Originally published in the Times Argus/Rutland Herald Weekend Magazine, April 23, 2022 for the “Remember When” column with the title, “When Frost almost got heaved.”

B/W photo of young Robert Frost from 1910s
Robert Frost in the 1910s (Wikicommons)

One hundred years ago, long before April would be designated as National Poetry Month or March as Women’s History Month, the following little known story offers an interesting intersection of the two. In addition, our still sometimes not-so subtle resistance to “outlanders” has been brought into sharp focus over the last few years and so it is always timely to look to history to see just how far—or not—we have come. 

On April 17, 1922, Miss Fanny B. Fletcher of Proctorsville gave a lecture and poetry reading at Ludlow’s Fletcher Memorial Library. Miss Fletcher, who “spoke with the authority of one who had studied our Green Mountain poets well,” had been appointed by the Vermont Federation of Women’s Clubs to compile a list of potential state poet laureates. The “impelling motive” was that of “creating interest in Vermont verse.” 

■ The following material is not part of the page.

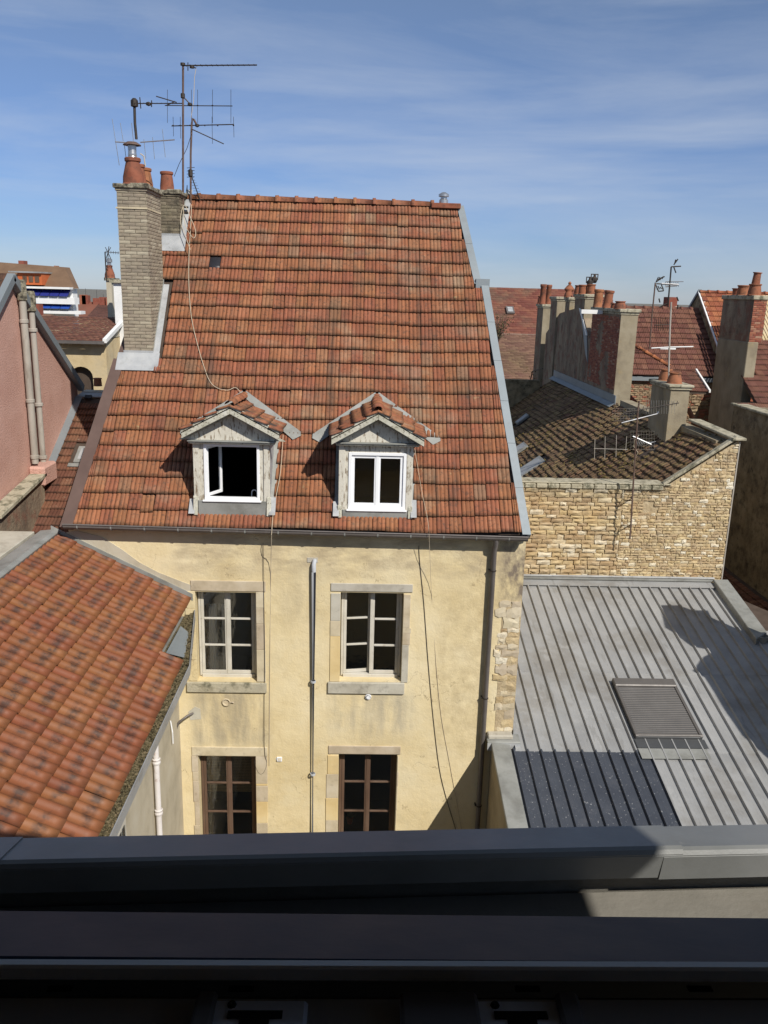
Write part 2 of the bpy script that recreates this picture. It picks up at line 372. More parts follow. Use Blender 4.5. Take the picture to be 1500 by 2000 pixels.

Miss Fletcher’s talk, titled “Poets of Vermont” and “interspersed with humorous anecdotes,” was a follow-up to the Free Public Library Commission’s publication of Miss Fletcher’s candidate roster. Newspaper articles about the upcoming election encouraged Women’s Clubs around the state to study the poets’ work and then vote for their favorite.

This action would start a debate neither Miss Fletcher nor Mrs. O. H. Coolidge, president of the Rutland Woman’s Club and originator of the idea, could have anticipated.